Given material >>
+ + + +

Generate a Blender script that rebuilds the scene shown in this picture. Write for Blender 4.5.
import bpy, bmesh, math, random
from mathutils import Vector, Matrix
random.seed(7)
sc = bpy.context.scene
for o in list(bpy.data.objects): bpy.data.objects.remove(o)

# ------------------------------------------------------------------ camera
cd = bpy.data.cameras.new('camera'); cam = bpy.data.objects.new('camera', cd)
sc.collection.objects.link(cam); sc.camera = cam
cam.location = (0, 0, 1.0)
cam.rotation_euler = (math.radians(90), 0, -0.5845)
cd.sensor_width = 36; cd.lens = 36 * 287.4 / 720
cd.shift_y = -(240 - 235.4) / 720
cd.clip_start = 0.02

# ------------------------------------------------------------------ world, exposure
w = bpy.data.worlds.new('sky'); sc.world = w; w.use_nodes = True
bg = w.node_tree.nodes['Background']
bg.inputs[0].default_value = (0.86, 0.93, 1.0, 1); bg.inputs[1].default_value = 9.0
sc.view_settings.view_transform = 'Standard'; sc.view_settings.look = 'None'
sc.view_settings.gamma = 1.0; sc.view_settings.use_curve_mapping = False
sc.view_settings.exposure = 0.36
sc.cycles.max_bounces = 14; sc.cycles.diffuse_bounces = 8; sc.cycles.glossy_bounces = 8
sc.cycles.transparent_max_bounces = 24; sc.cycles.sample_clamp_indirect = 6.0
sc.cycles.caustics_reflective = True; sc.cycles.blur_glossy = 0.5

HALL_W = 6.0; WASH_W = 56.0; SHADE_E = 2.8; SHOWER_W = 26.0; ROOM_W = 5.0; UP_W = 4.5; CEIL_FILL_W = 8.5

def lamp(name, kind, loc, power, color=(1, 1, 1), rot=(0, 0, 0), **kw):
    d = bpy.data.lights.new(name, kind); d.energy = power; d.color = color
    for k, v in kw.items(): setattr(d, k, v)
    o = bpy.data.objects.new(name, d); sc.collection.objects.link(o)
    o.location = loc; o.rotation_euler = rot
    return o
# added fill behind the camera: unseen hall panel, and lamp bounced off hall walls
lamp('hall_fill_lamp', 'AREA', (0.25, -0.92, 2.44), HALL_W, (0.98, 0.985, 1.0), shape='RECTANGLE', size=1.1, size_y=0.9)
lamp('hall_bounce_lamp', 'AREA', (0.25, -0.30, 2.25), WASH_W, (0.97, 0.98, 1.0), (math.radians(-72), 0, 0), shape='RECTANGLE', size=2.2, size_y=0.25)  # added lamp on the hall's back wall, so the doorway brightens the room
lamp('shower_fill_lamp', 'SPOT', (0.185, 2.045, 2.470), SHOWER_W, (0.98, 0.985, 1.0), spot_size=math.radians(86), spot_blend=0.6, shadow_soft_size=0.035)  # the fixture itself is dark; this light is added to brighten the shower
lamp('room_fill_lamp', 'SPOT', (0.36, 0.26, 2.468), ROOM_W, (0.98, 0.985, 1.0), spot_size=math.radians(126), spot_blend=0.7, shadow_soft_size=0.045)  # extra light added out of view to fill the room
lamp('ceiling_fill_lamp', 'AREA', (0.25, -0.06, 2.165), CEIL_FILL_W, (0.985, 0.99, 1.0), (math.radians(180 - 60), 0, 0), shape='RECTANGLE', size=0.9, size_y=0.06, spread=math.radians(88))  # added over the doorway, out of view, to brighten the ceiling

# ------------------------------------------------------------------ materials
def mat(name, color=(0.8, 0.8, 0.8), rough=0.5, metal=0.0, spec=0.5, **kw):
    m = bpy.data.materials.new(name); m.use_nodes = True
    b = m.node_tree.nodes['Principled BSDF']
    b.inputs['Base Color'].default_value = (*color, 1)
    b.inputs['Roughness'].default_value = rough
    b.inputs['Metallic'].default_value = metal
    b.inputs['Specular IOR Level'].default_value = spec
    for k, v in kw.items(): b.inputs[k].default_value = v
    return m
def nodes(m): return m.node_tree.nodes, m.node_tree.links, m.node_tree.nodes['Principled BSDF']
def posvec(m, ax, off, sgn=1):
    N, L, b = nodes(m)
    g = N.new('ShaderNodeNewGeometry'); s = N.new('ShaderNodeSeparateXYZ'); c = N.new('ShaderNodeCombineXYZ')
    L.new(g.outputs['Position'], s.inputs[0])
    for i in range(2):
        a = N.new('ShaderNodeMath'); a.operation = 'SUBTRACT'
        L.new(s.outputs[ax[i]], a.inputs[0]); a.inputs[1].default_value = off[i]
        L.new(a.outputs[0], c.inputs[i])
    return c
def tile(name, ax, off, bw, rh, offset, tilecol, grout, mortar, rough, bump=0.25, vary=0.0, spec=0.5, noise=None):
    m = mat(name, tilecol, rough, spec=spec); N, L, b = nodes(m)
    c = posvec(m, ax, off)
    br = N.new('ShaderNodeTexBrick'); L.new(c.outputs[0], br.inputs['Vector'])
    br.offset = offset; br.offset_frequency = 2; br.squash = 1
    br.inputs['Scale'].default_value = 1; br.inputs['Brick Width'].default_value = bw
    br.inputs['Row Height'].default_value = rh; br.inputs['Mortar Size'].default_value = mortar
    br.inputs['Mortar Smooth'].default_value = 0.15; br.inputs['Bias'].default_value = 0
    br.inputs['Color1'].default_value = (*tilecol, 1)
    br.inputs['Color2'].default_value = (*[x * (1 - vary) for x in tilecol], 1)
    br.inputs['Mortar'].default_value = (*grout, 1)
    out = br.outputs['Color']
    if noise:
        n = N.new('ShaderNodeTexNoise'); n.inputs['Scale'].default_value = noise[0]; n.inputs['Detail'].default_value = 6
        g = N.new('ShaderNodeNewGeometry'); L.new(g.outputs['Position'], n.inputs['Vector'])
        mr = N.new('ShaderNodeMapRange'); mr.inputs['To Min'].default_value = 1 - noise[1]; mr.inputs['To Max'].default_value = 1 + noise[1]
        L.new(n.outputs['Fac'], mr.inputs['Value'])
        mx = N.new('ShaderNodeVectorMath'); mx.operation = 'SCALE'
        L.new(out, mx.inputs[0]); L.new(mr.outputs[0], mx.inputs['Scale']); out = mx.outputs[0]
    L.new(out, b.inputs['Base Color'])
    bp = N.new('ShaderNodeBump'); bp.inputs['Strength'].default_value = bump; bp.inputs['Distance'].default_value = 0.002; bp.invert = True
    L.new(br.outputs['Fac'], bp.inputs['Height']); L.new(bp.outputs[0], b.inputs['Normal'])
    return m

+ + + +

Task to complete >>
Return exactly the opening lines of the listing above, ending with the line that has "for o in list(bpy.data.objects): bpy.data.objects.remove(o)".

Answer >>
Generate a Blender script that rebuilds the scene shown in this picture. Write for Blender 4.5.
import bpy, bmesh, math, random
from mathutils import Vector, Matrix
random.seed(7)
sc = bpy.context.scene
for o in list(bpy.data.objects): bpy.data.objects.remove(o)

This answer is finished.